For the second out, Hargrove chose to stay with Timlin, his closer, who was making his third appearance since leaving the disabled list Monday.

"I'm trying to calm him down. I think Mike was on edge," said Hargrove. "That's not a comfortable position for anyone to be in. I went out there trying to help him refocus. He got a ground ball from [Olmedo] Saenz and Cal couldn't handle it. I thought he did well."

"Physically, I'm right where I need to be," said Timlin, who opened the season on the disabled list with a strained abdominal muscle. "Mentally I'm not there. I'm getting a little better. But it's not easy to get back into the game mentally when you've been outside it watching for two weeks."

Lest there be any uncertainty over Timlin's role, Hargrove spoke forcefully. "He is the closer. We have to get him back to the way he was throwing the ball in spring training," said Hargrove.

After a sacrifice fly created a 4-3 game, Timlin got cleanup hitter Saenz to chop a grounder to third base where Ripken was protecting the line. Ripken stopped the ball with his lunge, keeping the tying run from scoring, but he couldn't recover in time to make a throw. Saenz's infield single proved Timlin's ouster as Groom was summoned to face the left-handed Stairs, who crushed the Orioles with 17 RBIs last season. A more telling statistic proved to be Stairs' .056 average (1-for-18) against left-handers this season. Groom hadn't allowed a hit in eight previous at-bats by left-handed hitters.

On Friday night, Groom got Stairs to ground out on a breaking pitch for the eighth inning's final out. This time he fed him consecutive fastballs. The second became a feeble pop that a sliding Ripken caught in foul territory.

Groom's degree of difficulty only grew when catcher Greg Myers suddenly experienced forearm cramps and had to be removed before Stairs' at-bat.

"The fans think we're trying to freeze Stairs. I'm sitting there with the bases loaded and I've got a brand new pitcher in there standing on the mound," said Hargrove.

Groom relished the save. He received a hostile sendoff from Oakland last season and has been offered an expanded role with his new team. "Every time you succeed in a situation like this it builds confidence," he said. "The next time you go out there you have even more to draw on."

And suddenly the Orioles resemble a marvel. Mercedes picked up his second win after giving Hargrove 5 2/3 aggressive innings. Calvin Maduro, whom Mercedes bumped from the rotation, got seven important outs to take the game to the ninth.

They got there with a lead because Bordick continued his April tear. He turned on A's starter Gil Heredia (1-2) for a two-out, two-run shot into the left-field bleachers in the second inning. Harold Baines' two-out double scored Albert Belle for a 3-0 lead in the third and then scored the Orioles' fourth run in the fifth inning when Stairs' unnecessary throw home sailed past catcher Sal Fasano.
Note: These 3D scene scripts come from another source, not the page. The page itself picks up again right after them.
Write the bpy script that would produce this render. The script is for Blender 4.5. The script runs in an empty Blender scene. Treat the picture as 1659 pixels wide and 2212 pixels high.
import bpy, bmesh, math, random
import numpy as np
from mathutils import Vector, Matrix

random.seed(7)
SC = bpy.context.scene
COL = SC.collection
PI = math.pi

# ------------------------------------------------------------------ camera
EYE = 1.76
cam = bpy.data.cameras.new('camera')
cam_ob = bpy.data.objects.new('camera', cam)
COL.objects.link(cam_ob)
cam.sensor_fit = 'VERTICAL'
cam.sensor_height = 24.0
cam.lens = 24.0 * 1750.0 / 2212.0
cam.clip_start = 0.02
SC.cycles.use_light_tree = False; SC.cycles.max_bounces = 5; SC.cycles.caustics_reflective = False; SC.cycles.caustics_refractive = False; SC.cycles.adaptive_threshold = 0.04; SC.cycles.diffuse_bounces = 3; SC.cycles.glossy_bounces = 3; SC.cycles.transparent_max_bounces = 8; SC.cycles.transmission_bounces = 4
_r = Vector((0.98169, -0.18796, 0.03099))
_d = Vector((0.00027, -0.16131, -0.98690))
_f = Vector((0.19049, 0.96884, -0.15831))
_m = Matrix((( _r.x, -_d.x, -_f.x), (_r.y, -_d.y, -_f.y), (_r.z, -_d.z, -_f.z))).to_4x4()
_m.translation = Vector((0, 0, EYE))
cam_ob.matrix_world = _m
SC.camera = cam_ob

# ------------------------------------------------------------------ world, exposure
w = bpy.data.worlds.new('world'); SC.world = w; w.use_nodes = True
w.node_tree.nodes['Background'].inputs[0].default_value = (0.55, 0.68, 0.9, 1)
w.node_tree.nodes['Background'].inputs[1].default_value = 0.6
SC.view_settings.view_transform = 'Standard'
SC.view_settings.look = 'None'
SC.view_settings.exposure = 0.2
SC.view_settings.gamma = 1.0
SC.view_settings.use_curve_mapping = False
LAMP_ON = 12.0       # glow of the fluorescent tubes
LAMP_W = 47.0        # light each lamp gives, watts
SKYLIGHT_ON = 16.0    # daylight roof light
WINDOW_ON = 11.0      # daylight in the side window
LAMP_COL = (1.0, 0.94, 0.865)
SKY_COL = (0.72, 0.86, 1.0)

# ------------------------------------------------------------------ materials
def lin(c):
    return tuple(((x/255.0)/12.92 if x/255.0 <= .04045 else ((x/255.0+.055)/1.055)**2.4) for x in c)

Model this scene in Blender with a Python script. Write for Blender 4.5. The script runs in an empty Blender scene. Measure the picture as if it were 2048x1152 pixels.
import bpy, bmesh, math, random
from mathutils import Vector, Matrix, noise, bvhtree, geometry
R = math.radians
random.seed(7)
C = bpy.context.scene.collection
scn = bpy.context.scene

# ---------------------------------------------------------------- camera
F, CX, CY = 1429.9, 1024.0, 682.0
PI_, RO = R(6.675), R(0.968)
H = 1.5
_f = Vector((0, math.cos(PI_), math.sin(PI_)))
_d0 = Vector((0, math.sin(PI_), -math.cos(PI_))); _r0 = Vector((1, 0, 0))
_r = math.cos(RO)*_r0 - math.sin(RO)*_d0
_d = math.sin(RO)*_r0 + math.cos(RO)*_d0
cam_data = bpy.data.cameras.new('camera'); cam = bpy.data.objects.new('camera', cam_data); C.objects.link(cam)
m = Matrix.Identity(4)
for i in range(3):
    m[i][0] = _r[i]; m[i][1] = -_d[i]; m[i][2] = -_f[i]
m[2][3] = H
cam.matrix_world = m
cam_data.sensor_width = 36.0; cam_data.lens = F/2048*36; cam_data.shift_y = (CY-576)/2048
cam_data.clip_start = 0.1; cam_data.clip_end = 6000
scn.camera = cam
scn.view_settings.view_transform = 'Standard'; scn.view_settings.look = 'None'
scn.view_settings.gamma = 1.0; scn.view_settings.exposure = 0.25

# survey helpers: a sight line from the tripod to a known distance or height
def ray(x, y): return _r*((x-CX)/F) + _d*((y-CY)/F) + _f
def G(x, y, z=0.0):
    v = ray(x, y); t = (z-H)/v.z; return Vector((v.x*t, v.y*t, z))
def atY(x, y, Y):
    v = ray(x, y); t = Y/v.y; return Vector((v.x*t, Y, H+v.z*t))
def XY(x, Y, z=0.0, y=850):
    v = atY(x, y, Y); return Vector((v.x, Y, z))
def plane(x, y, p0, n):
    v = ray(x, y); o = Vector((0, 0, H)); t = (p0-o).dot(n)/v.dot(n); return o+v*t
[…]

"So far, I've been able to take advantage of the opportunities that have come my way," said Bordick, who has never driven in more than 77 runs in a season, that coming last year. "As long as guys like Will [Clark] keep getting on in front of me and presenting me with opportunities, hopefully it will continue."

Told he is on pace for more than 200 RBIs, Bordick laughed self-consciously. "I certainly don't think that's realistic. I hope you don't, either."

Still, games like yesterday's tease with potential for a team that has known mostly heartache its previous two Aprils.

"It shows the positives we have," said Timlin. "Our big guy [Albert Belle] might not be comfortable hitting right now, but we're still scoring enough. When everybody peaks at the same time, you'll have a great game. When everybody contributes throughout the year, you'll have a better year."